__TASK GOAL__
Write out all of the data exactly as it appears.

______________________________

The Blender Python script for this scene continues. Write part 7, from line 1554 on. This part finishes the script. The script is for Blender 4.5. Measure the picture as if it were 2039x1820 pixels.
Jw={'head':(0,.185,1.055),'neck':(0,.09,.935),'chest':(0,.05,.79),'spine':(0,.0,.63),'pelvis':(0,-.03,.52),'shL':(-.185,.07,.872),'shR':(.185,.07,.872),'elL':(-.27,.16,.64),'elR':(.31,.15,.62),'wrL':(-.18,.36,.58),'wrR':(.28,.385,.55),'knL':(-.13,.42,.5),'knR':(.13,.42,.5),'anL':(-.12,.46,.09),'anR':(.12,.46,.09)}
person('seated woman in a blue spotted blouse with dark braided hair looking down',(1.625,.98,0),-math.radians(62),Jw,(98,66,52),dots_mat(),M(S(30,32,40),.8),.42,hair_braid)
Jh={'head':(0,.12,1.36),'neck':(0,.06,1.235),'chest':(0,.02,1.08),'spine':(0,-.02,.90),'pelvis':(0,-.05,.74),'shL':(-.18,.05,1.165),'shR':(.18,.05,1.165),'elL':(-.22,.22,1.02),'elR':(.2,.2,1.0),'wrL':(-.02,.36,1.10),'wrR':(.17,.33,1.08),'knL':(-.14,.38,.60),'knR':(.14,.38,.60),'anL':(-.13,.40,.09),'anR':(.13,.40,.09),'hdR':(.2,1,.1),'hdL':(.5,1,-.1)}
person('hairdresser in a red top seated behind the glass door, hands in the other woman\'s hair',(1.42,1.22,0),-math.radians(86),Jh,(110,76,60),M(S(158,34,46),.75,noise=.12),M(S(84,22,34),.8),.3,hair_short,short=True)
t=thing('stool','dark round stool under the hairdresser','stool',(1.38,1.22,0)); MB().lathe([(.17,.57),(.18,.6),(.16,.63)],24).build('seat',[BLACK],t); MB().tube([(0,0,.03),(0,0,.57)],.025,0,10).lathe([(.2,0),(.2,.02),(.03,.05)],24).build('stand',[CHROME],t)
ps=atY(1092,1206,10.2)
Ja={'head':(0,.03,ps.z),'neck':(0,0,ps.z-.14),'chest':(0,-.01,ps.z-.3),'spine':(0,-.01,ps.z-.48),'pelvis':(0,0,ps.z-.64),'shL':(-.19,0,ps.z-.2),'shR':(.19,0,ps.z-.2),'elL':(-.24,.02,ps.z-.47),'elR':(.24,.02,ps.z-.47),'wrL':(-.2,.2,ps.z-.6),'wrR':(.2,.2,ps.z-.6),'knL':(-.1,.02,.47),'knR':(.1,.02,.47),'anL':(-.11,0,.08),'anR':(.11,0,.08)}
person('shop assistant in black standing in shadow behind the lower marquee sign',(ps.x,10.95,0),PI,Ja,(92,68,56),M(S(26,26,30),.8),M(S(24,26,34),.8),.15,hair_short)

______________________________

__ANSWER TO THE EXERCISE__
The Blender Python script for this scene continues. Write part 7, from line 1554 on. This part finishes the script. The script is for Blender 4.5. Measure the picture as if it were 2039x1820 pixels.
Jw={'head':(0,.185,1.055),'neck':(0,.09,.935),'chest':(0,.05,.79),'spine':(0,.0,.63),'pelvis':(0,-.03,.52),'shL':(-.185,.07,.872),'shR':(.185,.07,.872),'elL':(-.27,.16,.64),'elR':(.31,.15,.62),'wrL':(-.18,.36,.58),'wrR':(.28,.385,.55),'knL':(-.13,.42,.5),'knR':(.13,.42,.5),'anL':(-.12,.46,.09),'anR':(.12,.46,.09)}
person('seated woman in a blue spotted blouse with dark braided hair looking down',(1.625,.98,0),-math.radians(62),Jw,(98,66,52),dots_mat(),M(S(30,32,40),.8),.42,hair_braid)
Jh={'head':(0,.12,1.36),'neck':(0,.06,1.235),'chest':(0,.02,1.08),'spine':(0,-.02,.90),'pelvis':(0,-.05,.74),'shL':(-.18,.05,1.165),'shR':(.18,.05,1.165),'elL':(-.22,.22,1.02),'elR':(.2,.2,1.0),'wrL':(-.02,.36,1.10),'wrR':(.17,.33,1.08),'knL':(-.14,.38,.60),'knR':(.14,.38,.60),'anL':(-.13,.40,.09),'anR':(.13,.40,.09),'hdR':(.2,1,.1),'hdL':(.5,1,-.1)}
person('hairdresser in a red top seated behind the glass door, hands in the other woman\'s hair',(1.42,1.22,0),-math.radians(86),Jh,(110,76,60),M(S(158,34,46),.75,noise=.12),M(S(84,22,34),.8),.3,hair_short,short=True)
t=thing('stool','dark round stool under the hairdresser','stool',(1.38,1.22,0)); MB().lathe([(.17,.57),(.18,.6),(.16,.63)],24).build('seat',[BLACK],t); MB().tube([(0,0,.03),(0,0,.57)],.025,0,10).lathe([(.2,0),(.2,.02),(.03,.05)],24).build('stand',[CHROME],t)
ps=atY(1092,1206,10.2)
Ja={'head':(0,.03,ps.z),'neck':(0,0,ps.z-.14),'chest':(0,-.01,ps.z-.3),'spine':(0,-.01,ps.z-.48),'pelvis':(0,0,ps.z-.64),'shL':(-.19,0,ps.z-.2),'shR':(.19,0,ps.z-.2),'elL':(-.24,.02,ps.z-.47),'elR':(.24,.02,ps.z-.47),'wrL':(-.2,.2,ps.z-.6),'wrR':(.2,.2,ps.z-.6),'knL':(-.1,.02,.47),'knR':(.1,.02,.47),'anL':(-.11,0,.08),'anR':(.11,0,.08)}
person('shop assistant in black standing in shadow behind the lower marquee sign',(ps.x,10.95,0),PI,Ja,(92,68,56),M(S(26,26,30),.8),M(S(24,26,34),.8),.15,hair_short)